Found object: any natural or manmade object aesthetically chosen and displayed or incorporated into an artwork

Deconstruct: to investigate and pull apart – in this lesson – act as symbol detective

Outsider art: art created, often not intentionally as art, by one who has no formal or conventional training in art

Grout: a thin mortar or fine plaster used, e.g., for filling the spaces between objects in a mosaic

Armature: framework providing skeletal structure to a sculpture

Memoryware: objects or containers, usually functional, created using bits of personal memorabilia as surface decoration. *In an article by Donna Sapolin (Metropolitan Home 1990) it says … “Throughout the ages – from ancient African funerary vessels assembled from the dead’s beloved objects, to our century’s majestic Watts Towers, a Los Angeles folk monument of crockery, glass and sea shells – ordinary people have found fulfillment in grafting fragments of their lives into sculpture and vessels. It goes by many names: in France, pique assiette ('stolen from plates'); here, bits-and-pieces, or the more memorabilia-laden memoryware.”

Visionary: one who creates mold breaking, forward-thinking art, leading the way to new viewpoints.

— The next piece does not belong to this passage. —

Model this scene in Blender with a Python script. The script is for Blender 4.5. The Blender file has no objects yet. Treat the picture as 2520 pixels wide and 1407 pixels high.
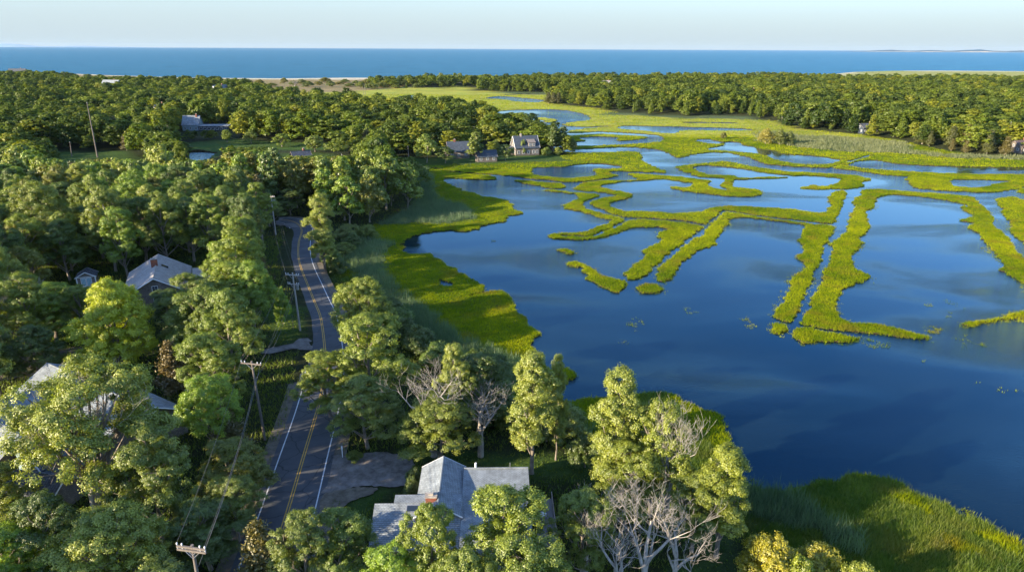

Mosaic: technique for surface decoration in which small pieces of glass, ceramic, stone, or other materials are set in a mortar.

Relief: a three-dimensional work of art (height, width and depth) that is not free standing, it is often attached to a wall.

Sculpture: a piece of art that is three dimensional (height, width, depth), free standing, completed on all sides, and meant to be viewed “in the round.”